There is a need to raise a strong enough shallow-water naval capability to ensure security in the Palk Straits and coastal waters to nullify LTTE as well as SL depredations. The traditional seafaring smuggling clandestine activities of the SL Tamils with their counterparts in TN should be stopped. During IPKF operations the open sea of shallow water remained a big headache. With the proposed dredging for a sea canal through the Palk Straits its security gains added importance. For a country of continental complexity, its nuclear capability, space launch capability, missile capability, and its burgeoning technological, economic, democratic and human strength, the ensuring responsibility of arranging, bringing about and maintaining regional and national security is inescapable, if it is to serve humanity, save devaluation of human life, and ensure peace and security to its people, to the neighbours and in the region. Nuclear and missile wars are least likely to take place as they act as their own deterrents. But regional, national and communitarian violence is quotidian.
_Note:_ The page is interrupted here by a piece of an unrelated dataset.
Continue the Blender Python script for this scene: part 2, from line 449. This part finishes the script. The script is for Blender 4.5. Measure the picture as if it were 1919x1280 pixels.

We have to change our mindset, review our ongoing dissociation with the Sri Lanka – LTTE problem, choose hard decisions, take tough stand, hone our persuasive skills, use our power and pressure without hesitation but justly and bring about an international opinion to facilitate the successful use of that force. And all this to save human lives, avoid destruction, facilitate welfare and development in the region, to establish and maintain peace and security.